Nuveen Muni Head Steps Down on Heels of Legal Settlement

The firm said 30-year veteran John Miller will be replaced by current taxable muni lead Daniel Close.


Nuveen’s head of municipal investing, John Miller, will retire after a 30-year career building the division’s assets under management to $188 billion, TIAA’s investment arm announced Monday.

The firm noted on the same day that it had reached a settlement with Preston Hollow Community Capital LLC, which alleged in a 2020 complaint that Miller had used “threats and lies” to damage Preston Hollow’s business relationships. The firms did not disclose the terms of the settlement, but they announced that Nuveen will be a “significant minority investor” in Preston Hollow.

Miller, who joined Nuveen LLC in 1996, began leading the municipal investment team in 2007, including its $17.7 billion high-yield municipal bond fund, which makes bets on the riskiest government debt. He will continue to work as a portfolio manager until his retirement on June 1, according to the firm.

“I am deeply grateful for my years at Nuveen and retire with a profound sense of pride in all that our dedicated and extremely talented team accomplished,” Miller said in a statement.

Miller is being replaced as head of municipal investing by Daniel Close, a portfolio manager who has been running Nuveen’s taxable municipals business. Close, who began his investment career in 1998, will oversee a group of 80 investment professionals and will be a manager on funds such as the high-yield municipal bond fund. Stephen Candido has joined Close in managing that fund, according to the company’s website.

The transition will include the firm leveraging its “deep bench of senior executives” to move management responsibility for 10 of the firm’s more than 60 municipal bond funds, according to the announcement.
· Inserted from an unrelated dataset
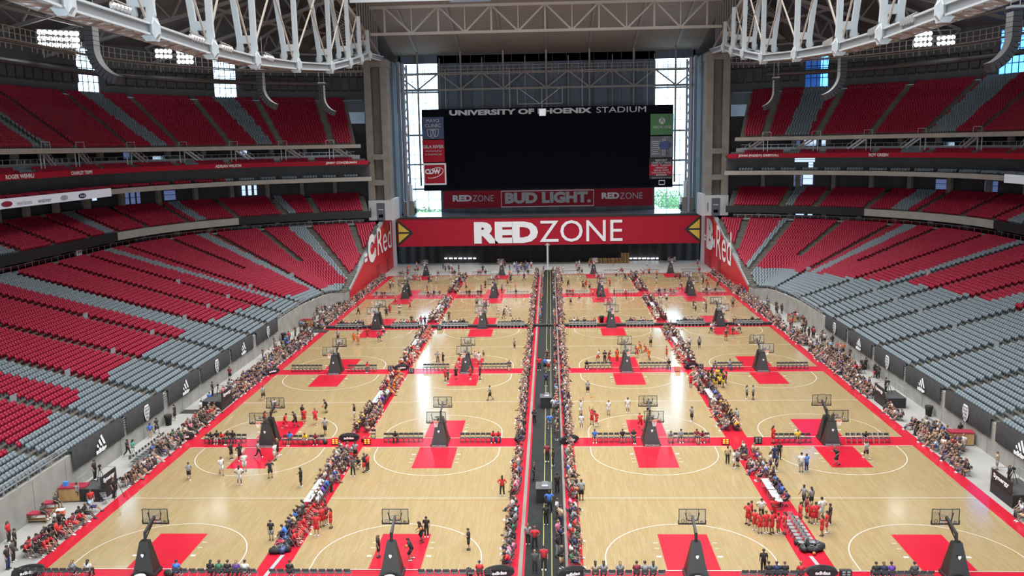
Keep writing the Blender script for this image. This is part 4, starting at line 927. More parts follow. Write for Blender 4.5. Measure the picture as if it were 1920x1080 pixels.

Nuveen will make no changes to its separately managed accounts, investment-grade municipals or taxable municipals businesses.  

Want the latest retirement plan adviser news and insights? Sign up for PLANADVISER newsletters.

The settlement with Preston Hollow comes after four years of legal battles stemming from a 2020 complaint alleging Miller had called broker/dealers such as Goldman Sachs and JPMorgan Chase & Co. to caution them against pitching Preston Hollow’s municipal bond offerings. In the complaint, Preston Hollow positioned itself as a “burgeoning contender in the high-yield municipal bond market” that Miller was seeking to “eliminate.”

“Nuveen’s conduct constituted tortious interference with Preston Hollow’s business relations with six different broker-dealers … and caused actual economic harm with respect to Preston Hollow’s relationship with each of those broker-dealers,” the firm alleged.

A Delaware Court of Chancery judge ruled that Nuveen illegally interfered with Preston Hollow’s business but concluded that damages were “too speculative to be determined.” Preston Hollow then sought damages in a separate case in Delaware, a claim that was dismissed, and appealed in 2022. It also sought further recourse through antitrust litigation filed in a federal court in Manhattan.

According to Monday’s announcement Monday, the settlement resolves all outstanding litigation claims against Nuveen and Miller. Nuveen’s investment in the firm will go toward funding Preston Hollow’s strategy of “direct sourcing and structuring of financings to help deliver meaningful and measurable social impact to borrowers and their respective communities,” according to the announcement.

“It is a testament to both organizations that Preston Hollow and Nuveen kept the lines of communication open throughout the litigation, and we’re pleased to have reached a constructive resolution that supports our shared interests and the broader municipal market,” Jim Thompson, Preston Hollow chairman and CEO, said in a statement.